Which advisors will get hurt by crowdfunding?

Which advisors will get hurt by crowdfunding?

Which advisors will get hurt by crowdfunding? A new study finds entrepreneurs looking for capital are increasingly turning to equity crowdfunding platforms in the process threatening revenue for brokers and advisors focused on accredited investors.

A UK study released last week that examines the equity crowdfunding scene suggests entrepreneurs are avoiding banks and traditional private equity firms and opting for the quicker route of alternative financing.
 
As the trend continues to spread here in Canada, advisors focused on presenting accredited investors with those kinds of equity and IPO opportunities may find themselves shut out.
 
“Banks are just too expensive and VCs want too high an amount of money. Also, they require you to have revenue, so when you don’t have revenue it’s a pretty hard thing to crack,” the report from University of St. Andrews professors Ross Brown, Suzanne Mawson, Alexander Rowe and Colin Mason states. “And it’s not like Silicon Valley where people will invest in pre-revenue companies based on valuations of individuals like engineers or MBA candidates.”
 
Almost three quarters of the entrepreneurs surveyed for this report said that they turned to equity crowdfunding as a result of other financing sources, such as banks and private equity firms, being difficult to tap. More troubling, perhaps, was many of these entrepreneurs admitted that they hadn’t even attempted to seek bank financing.
 
The end result is clear and one Canadian advisors working with accredited investors may have to deal with in the coming years as equity crowdfunding steps into the spotlight.

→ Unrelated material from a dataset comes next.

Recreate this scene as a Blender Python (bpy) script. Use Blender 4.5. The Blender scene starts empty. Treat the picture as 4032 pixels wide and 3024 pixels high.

Ironically, that development is already on the radar screens of industry veterans as provincial securities commissions introduce new rules to allow unaccredited investors to invest small sums into private investments.

“While the commissions have taken a few steps to reduce such costs for issuers, the commissions’ efforts are predominantly investor protection,” said Former IIAC Managing Director Barb Amsden. “In this, crowdfunding rules seem to constitute burning the registrant candle at both ends:  continuing to heat up the regulation of IIROC and MFDA dealers and advisors generally, while incinerating traditional capital-raising and support opportunities for these same registrants.”